11. The structure according to claim 10, wherein the set of steering pulleys further comprises a third steering pulley fixedly mounted on the horizontal beam, centered in relation to the same, and horizontally spaced in relation to the second steering pulley,

wherein the third steering pulley is configured to transmit load and movement between the horizontal path of the horizontal section of the steel cable and a vertical path of a second vertical section of the steel cable.

12. The structure according to claim 11, wherein the hoisting hook is mounted at the other end of the two ends of the hoisting steel cable, the hoisting hook being configured to receive and suspend the belt wrapped around a connection region of the pipeline.

13. The structure according to claim 6, wherein the ROV is configured to actuate on the hydraulic cylinder to tension or relax the steel cable.
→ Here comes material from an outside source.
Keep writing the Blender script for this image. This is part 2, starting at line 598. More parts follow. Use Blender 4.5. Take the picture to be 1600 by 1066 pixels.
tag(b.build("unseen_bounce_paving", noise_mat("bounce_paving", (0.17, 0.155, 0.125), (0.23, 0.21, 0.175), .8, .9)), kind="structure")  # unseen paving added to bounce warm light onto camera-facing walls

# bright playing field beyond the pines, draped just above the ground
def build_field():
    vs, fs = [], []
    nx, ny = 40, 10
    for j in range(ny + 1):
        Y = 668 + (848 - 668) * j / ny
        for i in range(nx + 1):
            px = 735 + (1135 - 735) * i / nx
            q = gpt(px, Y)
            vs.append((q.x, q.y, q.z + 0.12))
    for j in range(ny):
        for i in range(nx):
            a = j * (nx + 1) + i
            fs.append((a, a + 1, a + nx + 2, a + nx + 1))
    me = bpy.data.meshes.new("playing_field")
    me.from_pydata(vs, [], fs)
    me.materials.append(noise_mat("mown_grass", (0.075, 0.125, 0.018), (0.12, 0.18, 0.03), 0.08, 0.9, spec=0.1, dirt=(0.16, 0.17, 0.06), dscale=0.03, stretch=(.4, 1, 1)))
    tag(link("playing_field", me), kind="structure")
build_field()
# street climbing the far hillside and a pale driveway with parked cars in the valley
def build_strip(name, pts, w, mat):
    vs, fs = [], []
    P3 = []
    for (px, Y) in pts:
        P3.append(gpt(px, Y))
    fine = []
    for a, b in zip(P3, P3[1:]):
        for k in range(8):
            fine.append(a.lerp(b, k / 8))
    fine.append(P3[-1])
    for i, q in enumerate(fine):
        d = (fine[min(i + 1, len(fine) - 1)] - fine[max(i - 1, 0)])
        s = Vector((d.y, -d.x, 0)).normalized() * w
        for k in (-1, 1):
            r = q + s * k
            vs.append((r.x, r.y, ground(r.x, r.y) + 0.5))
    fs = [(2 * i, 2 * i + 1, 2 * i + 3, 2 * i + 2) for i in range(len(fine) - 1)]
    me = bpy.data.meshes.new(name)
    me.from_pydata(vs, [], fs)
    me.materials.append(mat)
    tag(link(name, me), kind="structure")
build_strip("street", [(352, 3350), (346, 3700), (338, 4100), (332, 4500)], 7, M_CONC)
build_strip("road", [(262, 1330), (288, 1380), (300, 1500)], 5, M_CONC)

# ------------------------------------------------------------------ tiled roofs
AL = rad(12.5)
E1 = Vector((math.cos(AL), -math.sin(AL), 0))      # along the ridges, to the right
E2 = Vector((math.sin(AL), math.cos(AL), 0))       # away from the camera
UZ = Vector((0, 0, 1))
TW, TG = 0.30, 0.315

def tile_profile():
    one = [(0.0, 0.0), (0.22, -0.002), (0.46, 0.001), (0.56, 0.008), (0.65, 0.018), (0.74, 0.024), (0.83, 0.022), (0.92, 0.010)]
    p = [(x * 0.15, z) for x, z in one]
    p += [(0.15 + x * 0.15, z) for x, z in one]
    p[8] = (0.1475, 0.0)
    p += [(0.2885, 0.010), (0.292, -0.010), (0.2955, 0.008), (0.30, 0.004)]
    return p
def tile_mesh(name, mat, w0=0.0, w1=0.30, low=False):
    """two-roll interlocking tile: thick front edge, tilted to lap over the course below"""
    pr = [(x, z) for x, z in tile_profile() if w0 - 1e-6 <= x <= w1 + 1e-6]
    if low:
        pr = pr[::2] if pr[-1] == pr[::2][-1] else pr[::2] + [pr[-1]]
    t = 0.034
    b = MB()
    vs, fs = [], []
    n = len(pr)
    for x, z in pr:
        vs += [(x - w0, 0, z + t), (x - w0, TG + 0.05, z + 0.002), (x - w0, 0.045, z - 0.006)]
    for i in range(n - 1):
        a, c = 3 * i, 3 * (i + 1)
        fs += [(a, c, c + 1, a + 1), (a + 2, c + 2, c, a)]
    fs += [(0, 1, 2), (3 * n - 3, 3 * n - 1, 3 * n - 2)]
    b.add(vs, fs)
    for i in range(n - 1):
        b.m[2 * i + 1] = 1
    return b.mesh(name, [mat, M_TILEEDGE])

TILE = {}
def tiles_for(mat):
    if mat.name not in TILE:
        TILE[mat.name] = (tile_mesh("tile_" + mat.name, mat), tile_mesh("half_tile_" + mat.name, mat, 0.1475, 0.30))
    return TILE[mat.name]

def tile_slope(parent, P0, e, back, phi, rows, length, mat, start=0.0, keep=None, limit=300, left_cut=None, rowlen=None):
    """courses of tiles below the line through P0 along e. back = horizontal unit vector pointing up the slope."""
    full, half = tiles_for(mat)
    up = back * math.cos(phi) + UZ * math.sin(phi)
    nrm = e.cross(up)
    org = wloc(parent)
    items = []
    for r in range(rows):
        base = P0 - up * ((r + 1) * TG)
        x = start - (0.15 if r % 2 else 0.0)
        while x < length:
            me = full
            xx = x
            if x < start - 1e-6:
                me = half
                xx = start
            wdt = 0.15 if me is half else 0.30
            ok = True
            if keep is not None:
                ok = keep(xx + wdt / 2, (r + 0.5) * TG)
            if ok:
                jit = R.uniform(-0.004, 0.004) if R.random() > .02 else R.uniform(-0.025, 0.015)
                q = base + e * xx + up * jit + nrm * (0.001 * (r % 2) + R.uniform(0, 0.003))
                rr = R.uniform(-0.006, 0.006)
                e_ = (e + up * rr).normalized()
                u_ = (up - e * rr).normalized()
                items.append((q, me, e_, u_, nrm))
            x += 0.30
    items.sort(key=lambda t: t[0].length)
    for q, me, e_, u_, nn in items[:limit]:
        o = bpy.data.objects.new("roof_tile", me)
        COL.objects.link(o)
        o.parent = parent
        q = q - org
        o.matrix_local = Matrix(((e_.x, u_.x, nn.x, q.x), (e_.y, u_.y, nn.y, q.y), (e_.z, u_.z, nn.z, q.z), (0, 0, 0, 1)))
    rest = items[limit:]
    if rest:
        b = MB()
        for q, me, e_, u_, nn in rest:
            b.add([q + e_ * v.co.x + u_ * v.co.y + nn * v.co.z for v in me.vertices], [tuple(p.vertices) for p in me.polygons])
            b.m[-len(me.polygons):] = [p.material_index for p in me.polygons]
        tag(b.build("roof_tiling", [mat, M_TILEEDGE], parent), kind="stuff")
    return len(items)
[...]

14. The structure according to claim 1, further comprising an additional containment system to support the hoisting structure.

15. The structure according to claim 11, wherein an axis of rotation of the third steering pulley of a main hoisting system is not coincident with the axis of rotation of a third steering pulley of a secondary hoisting system.

16. A pipeline hoisting method, comprising:

driving a drive receptacle associated with a main hoisting system to vertically move a hydraulic cylinder;

transmitting a load and movement through a hoisting steel cable attached to an end of the cylinder and passing through a set of steering pulleys; and

hoisting a pipeline by a belt wrapped around the pipeline and connected to a winch arranged at the end of the steel cable.

17. The method according to claim 16, further comprising driving a drive receptacle associated with a secondary hoisting system to vertically move a hydraulic cylinder of the secondary hoisting system in case of failure of the main drive system.